Pytany o idealny scenariusz na ten mecz dla serbskiego zespołu, ocenił, że ciężko prognozować, ale jego drużyna będzie starała się być aktywna. Wskazał, że w pierwszym meczu prowadziła przez pewien czas 1:0 i miała kilka sytuacji, których nie wykorzystała. "Nasi zawodnicy znają swoją jakość i wiedzą, że mogą się przeciwstawić" - ocenił.
Serbski szkoleniowiec mówił, że stara się naprawiać błędy z poprzedniego meczu i - jak zaznaczył - "nikomu nie darować". "To jest Liga Konferencji, to jest Europa i musimy swoje szanse wykorzystać, szczególnie my. Nie jesteśmy czempionem Europy, my jesteśmy z Serbii, mamy swoją siłę, musimy się pokazać Europie" - powiedział Damjanovic. Zauważył, że choć Jagiellonia jest faworytem, to Backa przyjechała grać "odważną i poważną piłkę".
Zauważył, że w europejskich rozgrywkach jego zespół pokazuje, że zawsze gra do końca. "Ja wierzę we wszystkich swoich graczy. Oni mają respekt przed Jagiellonią, ale wiemy, gdzie przyjechaliśmy, będziemy maksymalnie konkurencyjni i skoncentrowani" - podkreślił.

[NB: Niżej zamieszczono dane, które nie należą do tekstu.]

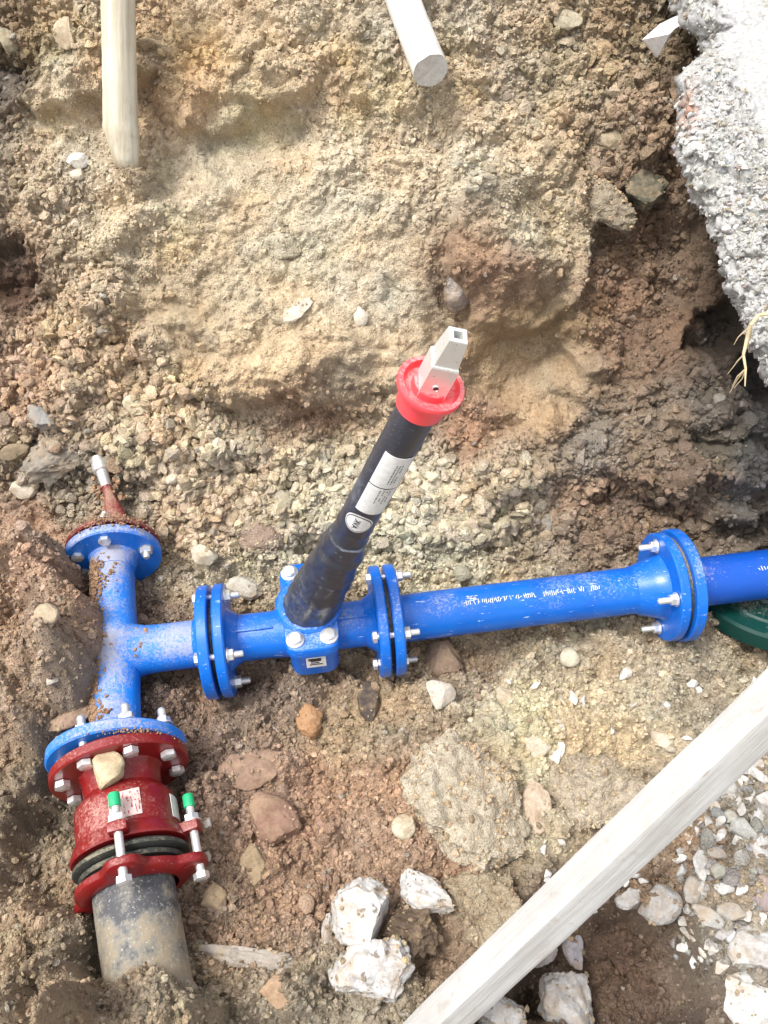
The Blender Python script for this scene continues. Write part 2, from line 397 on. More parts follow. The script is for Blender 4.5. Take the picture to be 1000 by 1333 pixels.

Także trener Backi, podobnie jak wcześniej tego dnia szkoleniowiec Jagiellonii, został zapytany o murawę w Białymstoku. Ze względu na niezbyt dobry jej stan, treningi obu drużyn zostały przeniesione na kryte boisko w ośrodku szkoleniowym Jagiellonii.
Damjanovic wyjaśnił, że wolałaby trenować i rozegrać mecz na dobrym boisku. Ocenił, że wtedy każda z drużyn ma szansę pokazać, na co ją stać.